In an earlier post, a source broke the North Dakota/Montana Bakken into several areas based on break-even prices. A reader asked if I would provide a map of the various areas. I might do a map later on if I get some feedback on my "definitions" of the areas mentioned. There are as many "areas" as there are analysts, operators, mapmakers, geologists, and people like me trying to delineate the Bakken.

The blog has any number of stand-alone posts and any number of links to presentations with various maps delineating the Bakken. One such post, as an example, might be the Hess prospects.

With regard to the Bakken broken down by break-even costs, these are my initial impressions. Again, I am looking for feedback to correct big errors and feedback to further refine areas that are generally correct. 

In bold are the areas of the Bakken that the source at the linked post named. The sites are listed in the order they were provided at the linked site. My comments follow each named area, but I need help on a couple of the areas (see below):

2. Parshall - 1. Sanish: see the Parshall oil field (EOG) and the Sanish oil field (Whiting) on the GIS map server (which, if clicked on, might open a new window in your browser)

3. Nesson Anticline: a vertical rectangle, six miles on either side of the city of Tioga, extending south to the river and north towards Canada, but probably not including most of Divide or Burke counties; Hess and many other operators

4. Fort Berthold: see the GIS map server; it's that big, grey rectangular area with that huge body of water running through it; KOG, WPX, SHD and several other operators

5. West Nesson: in this post, the West Nesson was described as the northeast corner of McKenzie County, south of the river; many operators;

6. Northern Mountrail: Mountrail County northwest of the Parshall oil field, west and southwest of Stanley

7. Williams County, core: east and southeast of Williams County, extending east to Mountrail County, and south to the river

8. Dunn County: see the GIS map server; also, see Bakken, southern fringe, below

9. Elm Coulee: Richland County, Montana; directly west of Watford City

10. Williams County perimeter: I assume they mean northern Williams County and Divide County/Williams county line; CLR, other operators

11. McKenzie County: see GIS map server; it's interesting they split Williams County into about three or four pieces but lump all of McKenzie County into one county; this confuses me a bit; if one divides McKenzie County into four quadrants, the bulk of activity is in the northeast quadrant, around Watford City, extending west to Indian Hill

12. North Williston: wow, they are really splitting hairs; that area between the Williams County perimeter and north of Williston

13. Bakken southern fringe: go to the GIS map server and look for such fields as the Cabernet, Fayette, and Manning which are in Dunn County, but since Dunn County is already mentioned, the southern fringe may apply to the area around Dickinson and Belfield; when I think Bakken southern fringe, I think Whiting

Preliminary map based on reader's request : 


  1. South of #3 box, what is that considered?

    1. The boxes are all "approximate." The boxes 3, 5, 6, and 7 all come together in this area; I assume the Nesson Anticline extends this far south, but I don't know.

  2. Greetings, Mr.
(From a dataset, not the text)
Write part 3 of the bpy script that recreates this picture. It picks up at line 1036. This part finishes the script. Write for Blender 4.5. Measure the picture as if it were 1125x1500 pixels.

Oksol. A visual description of what you have just posted/described may be had by viewing slide/page 13 from the ND DMR's Aug. 'Spotlight on the Bakken' presentation.
    The Bakken's IP's are presented in color code corresponding to their IP 60 output. It is EXTREMELY informative to the discerning observer. As an aside, the minimal white lines/wells in the Parshall should provide a quick, proof-positive confirmation that this sweetest of sweet spots has not BEGUN to be developed.

    Additionally, pages/slides 11 and 12 are Vern Whitten's photos that clearly depict the enormous capex deployed these past few years thus enabling the 'harvesting' of this resource with greatly reduced additional spending.
    (The entire DMR PDF is absolutely must reading for any serious student/observer of The Bakken.
    As always, I thank you for your time and efforts.

    1. Thank you for bringing that presentation to my attention. I had not seen it. I've seen so many NDIC presentations over the years I get "numb" and forget to check new ones periodically.

      You are absolutely correct about the Parshall oil field; EOG is managing their assets very, very well.

      It's going to be a very, very rocky couple of years for the Bakken if prices remain this low, but the Bakken oil isn't going to go anywhere; if they drill less now, it will still be there two years from now.

      Thank you for your kind words; I've learned a lot from the readers.